To make sure students can't miss what's essential, Top Marks AI also provides a summary in the familiar form of What Went Well and Even Better If statements.

Full feedback output: assessment objective breakdown, Constructive Feedback scaffolds, and student-friendly What Went Well / Even Better If summary.
By encouraging students to understand assessment objectives, and providing them with precise feedback and scaffolded models to learn from, we aim to help students get as much out of formative feedback as possible. But there is a second beneficiary: the teacher.
One idea that is easily overlooked is that practice makes progress. The concept of "matching form to purpose" might be understood by a student in one lesson on one day, but fade from memory. Progress is embedded over time when students work through these ideas repeatedly — in the hands of a capable teacher.
Top Marks AI's feedback is designed to give teachers a starting point.
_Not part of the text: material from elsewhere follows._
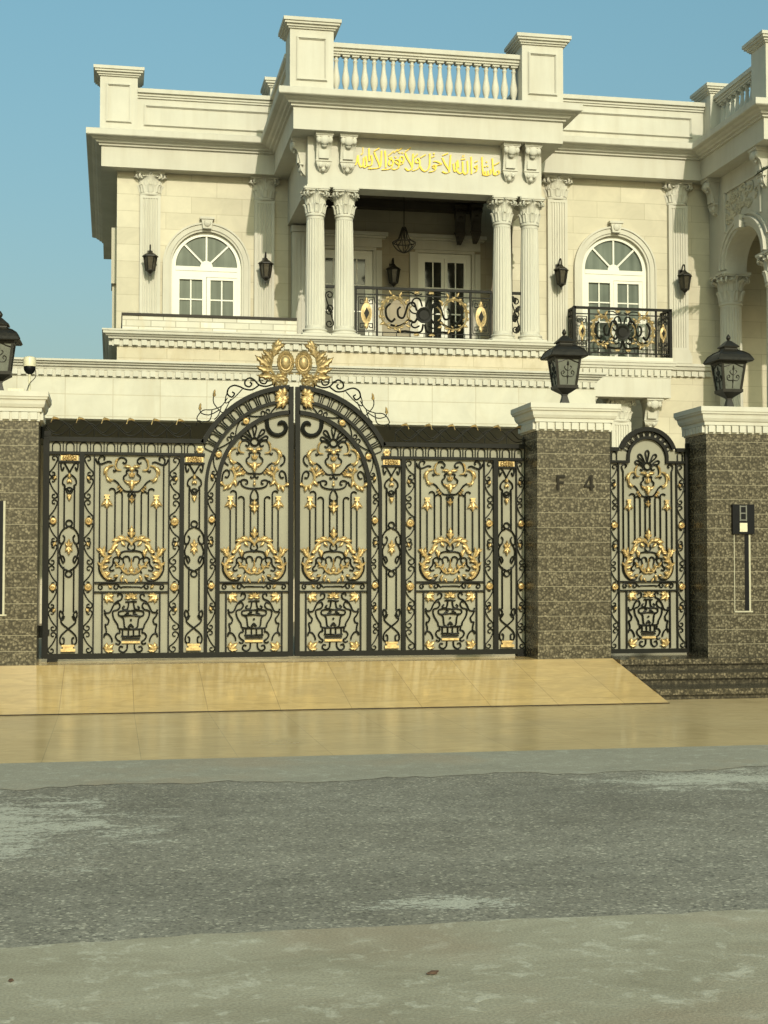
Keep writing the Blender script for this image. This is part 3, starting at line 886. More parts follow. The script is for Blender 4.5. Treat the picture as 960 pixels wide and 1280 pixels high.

Where lower-ability students consistently fail to match form to purpose when writing a newspaper article or a speech, Top Marks AI will surface a specific suggestion — a headline with colons and catchy adjectives, or different ways to open a speech. These become the basis of classroom activities: asking students to come up with three potential titles for their article, or to give a title to a real article whose title the teacher has removed.
By pointing to the key ideas in the mark scheme and introducing scaffolded models, Top Marks AI's feedback gives teachers focused starting points for activities, or even a whole lesson. The aim is to help teachers deliver lessons structured around progress, whilst reducing the time it takes to plan them.

One of 400+ individually calibrated Top Marks AI tools — each surfacing ScaMP feedback tailored to its specific mark scheme.
The same ScaMP principles that shape individual essay feedback also drive Top Marks AI's whole-class feedback feature. Rather than requiring teachers to read every script before identifying common gaps, Top Marks AI aggregates patterns across the class — surfacing the assessment objectives that students as a group are not yet understanding clearly. The same logic applies: feedback is precise (anchored to specific mark scheme criteria), scaffolded (pointing to the next step), and modelled (with concrete examples teachers can use directly in class).
The goal is not to produce a grade and move on. It is to give every student — whatever their starting point — a concrete, achievable next step. And to give every teacher the material they need to help their students take it.